Video games also rely heavily on freelance and contract-based employment for a variety of reasons, from streaming services like Twitch eating game publishers’ revenues to the simple fact that consumer pressure has kept the price of video games the same for nearly 10 years.
Despite gamers’ outcry over developers being out of work once games are published, the reliance on contract employment is unlikely to change until consumers are willing to pay more for games.
The same will be true of 3D company design firms.
The time, effort, and cost needed for 3D printing today is high. You need a basic understanding of design and a level of comfort with machines—at a time when most people struggle to name any 3D modeling software off the top of their heads. Even when market consolidation lowers the cost of 3D printers enough make them household items, experts will still be needed to provide laymen with printing designs.

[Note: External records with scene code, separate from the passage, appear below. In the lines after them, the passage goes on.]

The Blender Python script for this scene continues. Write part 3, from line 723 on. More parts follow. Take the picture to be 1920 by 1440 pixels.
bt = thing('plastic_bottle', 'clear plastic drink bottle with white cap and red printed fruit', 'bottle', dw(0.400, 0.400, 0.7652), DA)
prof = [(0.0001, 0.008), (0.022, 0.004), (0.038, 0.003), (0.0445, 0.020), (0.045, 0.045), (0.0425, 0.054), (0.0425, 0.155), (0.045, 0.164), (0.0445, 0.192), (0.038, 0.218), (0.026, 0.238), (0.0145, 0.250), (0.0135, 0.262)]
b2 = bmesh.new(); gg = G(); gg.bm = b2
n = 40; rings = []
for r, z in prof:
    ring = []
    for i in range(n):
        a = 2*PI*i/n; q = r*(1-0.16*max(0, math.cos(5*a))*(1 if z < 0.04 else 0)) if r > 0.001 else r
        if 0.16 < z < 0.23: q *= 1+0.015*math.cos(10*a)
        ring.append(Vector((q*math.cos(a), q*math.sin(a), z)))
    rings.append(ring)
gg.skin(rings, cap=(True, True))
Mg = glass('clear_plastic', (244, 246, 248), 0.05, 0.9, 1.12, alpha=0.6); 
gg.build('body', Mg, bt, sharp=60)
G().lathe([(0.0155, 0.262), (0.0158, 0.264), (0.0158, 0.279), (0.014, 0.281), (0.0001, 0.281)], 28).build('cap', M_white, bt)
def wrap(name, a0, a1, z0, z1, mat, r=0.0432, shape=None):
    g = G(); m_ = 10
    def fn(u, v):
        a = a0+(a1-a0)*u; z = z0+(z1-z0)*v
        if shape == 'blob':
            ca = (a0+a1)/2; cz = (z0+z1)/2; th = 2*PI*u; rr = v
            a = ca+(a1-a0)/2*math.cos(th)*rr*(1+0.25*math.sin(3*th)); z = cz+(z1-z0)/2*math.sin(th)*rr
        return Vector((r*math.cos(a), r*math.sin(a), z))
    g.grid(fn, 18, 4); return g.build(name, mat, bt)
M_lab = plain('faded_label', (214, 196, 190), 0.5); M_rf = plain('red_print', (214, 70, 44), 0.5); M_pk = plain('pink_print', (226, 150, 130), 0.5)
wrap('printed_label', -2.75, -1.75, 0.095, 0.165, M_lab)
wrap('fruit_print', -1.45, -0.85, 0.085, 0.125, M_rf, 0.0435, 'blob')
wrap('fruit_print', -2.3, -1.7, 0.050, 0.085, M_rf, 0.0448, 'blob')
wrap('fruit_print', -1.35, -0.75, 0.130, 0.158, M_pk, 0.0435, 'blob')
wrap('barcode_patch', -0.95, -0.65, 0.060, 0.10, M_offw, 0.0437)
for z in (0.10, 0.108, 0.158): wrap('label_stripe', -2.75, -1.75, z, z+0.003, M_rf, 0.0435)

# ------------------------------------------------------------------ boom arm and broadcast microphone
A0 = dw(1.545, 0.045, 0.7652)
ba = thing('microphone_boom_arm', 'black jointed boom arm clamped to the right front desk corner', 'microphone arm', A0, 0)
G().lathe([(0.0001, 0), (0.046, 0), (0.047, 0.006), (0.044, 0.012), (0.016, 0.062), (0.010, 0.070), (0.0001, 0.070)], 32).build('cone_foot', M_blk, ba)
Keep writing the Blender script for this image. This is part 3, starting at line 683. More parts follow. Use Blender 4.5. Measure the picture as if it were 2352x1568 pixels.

If designs are one-time purchases rather than subscriptions, design firms will become a lot like game publishers, who hire a studio or freelancer on contract to complete a specific project. After the product’s launch, the company has little incentive to keep freelancers on payroll.
By the time 3D printers are standard household appliances, there will be a further complication for those seeking in-house positions: AI.
Engineering and architecture firms already utilize parametric design software to plug in guidelines and churn out endless designs. It’s possible future design firms won’t have human designers at all—they may have AI instead. For better or worse, this will hugely impact the future of work.
Microtransactions
If, like many video games, 3D designs are sold with an unlimited-use model, design publishers of the future will have to implement another hated strategy of the gaming industry: microtransactions.
Picture this: it’s 2045, and you’d like some chocolate chips in your cupcake. You input the request in your kitchen’s food printer, and there’s an error. Turns out chocolate chips aren’t a part of the cupcake design package you purchased. Would you like to add the compatible design alterations for a fee?
Right now, on-demand customization is the name of the game in the world of 3D printing. But customization is usually done manually with design software by someone experienced in both design and the relevant industry—architecture, engineering, food science, fashion, what have you. We may all have 3D printers in the future, but we can’t all be (or even have access to) design experts. As a result, the majority of us will rely on AI or experts who will want to be compensated. That compensation will come in the form of microtransactions.
Just as ubiquitous microwaves changed the eating habits of an entire country, food printers could eliminate cooking and food distribution as we know it. When enough people no longer know how to cook, food designers will have more freedom to increase the prices of their designs.
Video games have never been a necessity, but it’s possible we’re looking at a future where food, shelter, and clothing could all be 3D printed. Consumer tolerance of cosmetic microtransactions (such as adding chocolate chips to a cupcake) will likely have minimal societal harm. If we allow pay-to-play microtransactions on more crucial elements (such as paying extra to ensure your printed vegetables have the nutrition of a vegetable and not a potato chip), the impact on society may be a different story.
The New Information Age
Imagine capsule machines in grocery stores that print one-of-a-kind keychain accessories or candies.
Imagine customized food printed for individuals with allergies.
Imagine clothing sizes being a thing of the past—wedding suits and dresses printed the day of via measurements generated using depth-sensing cameras.
The world of 3D printing comes with fantastic possibilities, but there are nitty-gritty details between us and easy printing. Carefully considering the headaches of video games will prepare us for the trends and regulations of the 3D-printing era. Anything we don’t like, we’d better fight now. Our unthinking compliance sets precedents for more than just gaming.